Le fer est probablement le métal le plus abondant dans la province. On le trouve partout sous les formes les plus diverses, mêlé au sable des grèves, dans les marais, etc., à l’état de fer magnétique, oligiste, titané et chromé et d’hématite. Les deux principales exploitations sont les hauts fourneaux de Radnor, sur le Saint-Maurice, et de Drummondville, au sud du fleuve, qui opèrent sur le fer des marais, et produisent de 6 à 7 mille tonnes de fonte par an. Les mines de fer chromé des Cantons de l’Est ont une production annuelle de plus de 2000 tonnes, qui trouvent un marché avantageux aux États-Unis. Le fer titané de Saint-Urbain, des Sept-Iles et du Lac-Saint-Jean, et les sables magnétiques du Golfe méritent une mention particulière, bien qu’ils n’aient pas été exploités jusqu’aujourd’hui.
À Capleton, près de Sherbrooke, deux compagnies importantes extraient 30,000 tonnes de minérai de cuivre par année.

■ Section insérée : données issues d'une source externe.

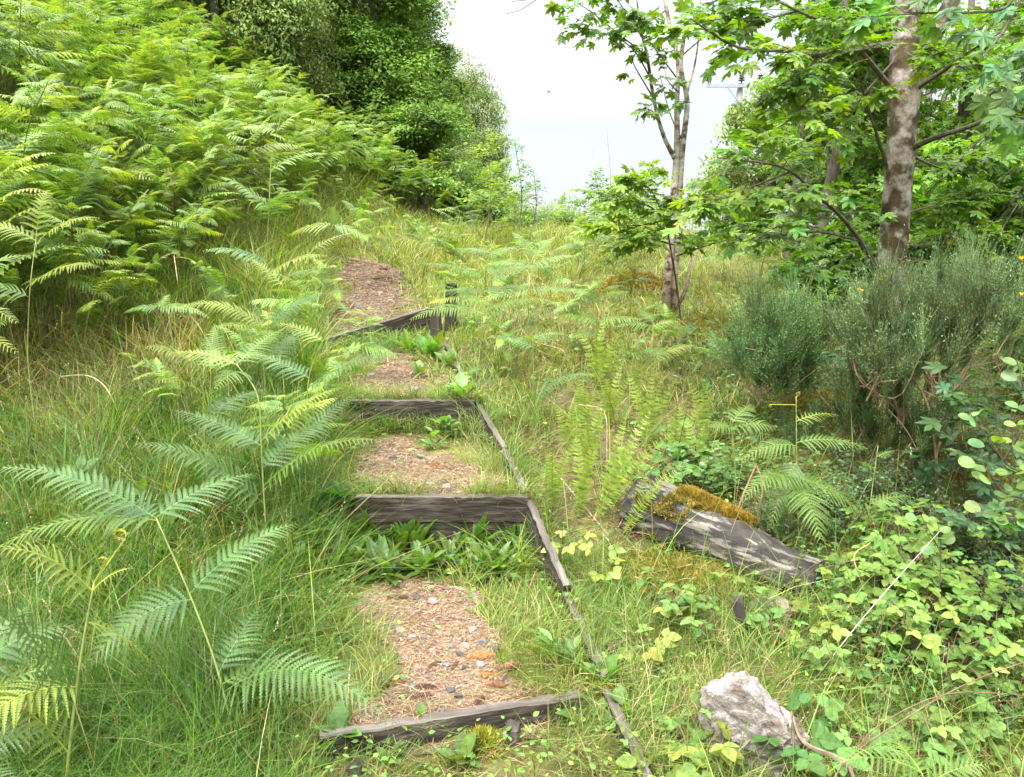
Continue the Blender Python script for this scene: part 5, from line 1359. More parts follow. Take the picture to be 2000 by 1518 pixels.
stalk([P(1640, 1500, 2.7), P(1790, 1390, 2.9), P(1900, 1330, 3.1), P(2010, 1290, 3.2)], .004, 'long brownish bramble cane arching to the lower right edge', 'cane')
stalk([P(1690, 1440, 2.9), P(1830, 1360, 3.0), P(1960, 1355, 3.05), P(2030, 1365, 3.1)], .0035, 'second bramble cane running level to the right edge', 'cane')

# brambles
def bramble(b, ncane, ln, nleaf, ls, col, lab, grp='brambles in the right foreground', hgt=.3):
    t = thing('bramble', b, lab, 'bramble', grp)
    gw, gl = Geo(), Geo()
    for c in range(ncane):
        a = random.uniform(0, 6.283); L_ = ln * random.uniform(.6, 1.2); h = hgt * random.uniform(.6, 1.2)
        e = b + A_([math.cos(a) * L_, math.sin(a) * L_, h * .75])
        cen = curve([b - A_([0, 0, .03]), b + (e - b) * .45 + A_([0, 0, h * .6]), e], 14)
        V, F = tube(cen, np.linspace(.0035, .0014, 14), 4, cap=False); gw.add(V, F, (1, 1, 1))
        for q in range(nleaf):
            f = .25 + .75 * (q + random.random() * .6) / nleaf; f = min(f, 1)
            A = A_([np.interp(f, np.linspace(0, 1, 14), cen[:, k]) for k in range(3)])
            la = a + (1 if q % 2 else -1) * random.uniform(.4, 1.6)
            pd = nrm(A_([math.cos(la), math.sin(la), random.uniform(.1, .7)])); pe = A + pd * ls * random.uniform(.8, 1.3)
            V, F = tube([A, pe], [.0012, .001], 3, cap=False); gw.add(V, F, (1, 1, 1))
            nv = nrm(UP + rng.normal(0, .38, 3) + A_([0, -.25, 0]))
            h2 = nrm(pd * A_([1, 1, .15]))
            sdv = nrm(np.cross(nv, h2)); s = ls * random.uniform(.75, 1.2); cc_ = vary(col, 1, .22, .09)[0]
            dv = A_([h2 - nv * .15, h2 * .25 + sdv - nv * .12, h2 * .25 - sdv - nv * .12])
            leaves(gl, LEAF_OVATE, A_([pe + h2 * ls * .22, pe, pe]), dv, np.tile(nv, (3, 1)), A_([s * 1.12, s * .92, s * .92]), np.clip(cc_ * rng.uniform(.88, 1.12, (3, 1)), 0, .9))
    gw.obj('canes', M['cane'], t); gl.obj('leaves', M['bramble'], t)
    return t
Lg = 'green bramble in the dense bramble mass right of the log'
Ly = 'low yellowish bramble trailing through the grass around the white rock'
for k in range(25):
    px, py = random.uniform(1680, 2030), random.uniform(1110, 1400)
    if py < 1060 + (2000 - px) * .08: continue
    bramble(gp(px, py), 4, .32, 6, random.uniform(.045, .062), (.14, .225, .042), Lg, 'dense brambles right of the log', .32)
for k in range(44):
    px, py = random.uniform(1260, 1990), random.uniform(1190, 1540)
    if 1350 < px < 1590 and 1300 < py < 1500: continue
    bramble(gp(px, py), 2, .22, 4, random.uniform(.042, .06), (.125, .205, .048) if random.random() < .88 else (.19, .23, .045), Ly, 'low brambles around the white rock', .16)
bramble(gp(1360, 1510), 3, .16, 4, .075, (.20, .235, .045), 'yellowing bramble with large reddish edged leaves below the white rock', None, .14)
bramble(gp(1300, 1545), 3, .16, 4, .07, (.17, .235, .05), 'bright yellow green bramble at the bottom edge left of the white rock', None, .14)
bramble(gp(1550, 1490), 3, .2, 4, .075, (.09, .185, .045), 'deep green bramble with pleated leaves at the lower right of the white rock', None, .16)
for px, py, lab in [(1115, 1110, 'yellow bramble sprig leaning over the edging board of the lowest tread'), (1165, 1150, 'yellow bramble sprig just outside the edging board'), (1270, 1230, 'bramble sprig in the grass left of the moss carpet'), (1250, 1300, 'pale bramble sprig beside the lowest edging board')]:
    bramble(gp(px, py), 2, .14, 3, .06, (.22, .28, .06), lab, None, .16)
for k in range(8):
    px, py = random.uniform(1260, 1390), random.uniform(900, 1000)
    bramble(gp(px, py), 3, .2, 4, .07, (.11, .20, .045), 'broad leaved bramble between the ladder ferns and the log', 'brambles behind the log', .25)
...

L’amiante est exploité sur une grande échelle dans les mines de Thetford, du Lac-Noir et de Danville, ainsi que dans la région de l’Outaouais, avec un rendement dont le total dépasse 12,000 tonnes par année.
L’amiante (asbestos ou chrysotile) de la province de Québec est réputé le meilleur du monde entier ; les gisements connus de ce minérai comprennent au delà de 8,000 hectares répartis entre les cantons de Thetford, Coleraine, Shipton et Ireland.
En 1896, on a expédié d’Ottawa du mica pour une valeur de $80,000. On extrait l’ocre dans le district de Trois-Rivières ; la production est d’environ 1200 tonnes. La blende et la galène de l’île Calumet et du lac Témiscamingue sont aussi en exploitation, de même que le graphite dans l’Outaouais.
Cette brève revue ne comprend pas, naturellement, les travaux de fouilles expérimentales qui se poursuivent sur les divers points de la province, non plus que les exploitations de matériaux de construction, qui sont en grand nombre.
D’après les chiffres officiels du Canada, qui n’indiquent pas la provenance des produits par provinces, on estime que l’exportation de l’amiante, du feldspath, du mica, de la fonte, du fer chromé, du cuivre, de l’ocre, du phosphate de chaux, du graphite et des matériaux de construction existant dans la province de Québec, représente une valeur d’environ $2.000,000 par année, plus de dix millions de francs, sans compter la consommation locale.
Comme nous le disions au début de ce chapitre, la province de Québec possède des richesses minières aussi importantes que variées, mais dont la véritable exploitation est encore à faire. Ce qui lui manque, ce sont les capitaux et les industriels capables d’utiliser habilement ces trésors. Ce court chapitre, limité à des données générales, suffira peut-être pour que les capitalistes et ingénieurs reconnaissent l’utilité d’une étude plus approfondie des ressources que présente la province de Québec et des fortunes qu’elle tient en réserve pour les hommes d’entreprise.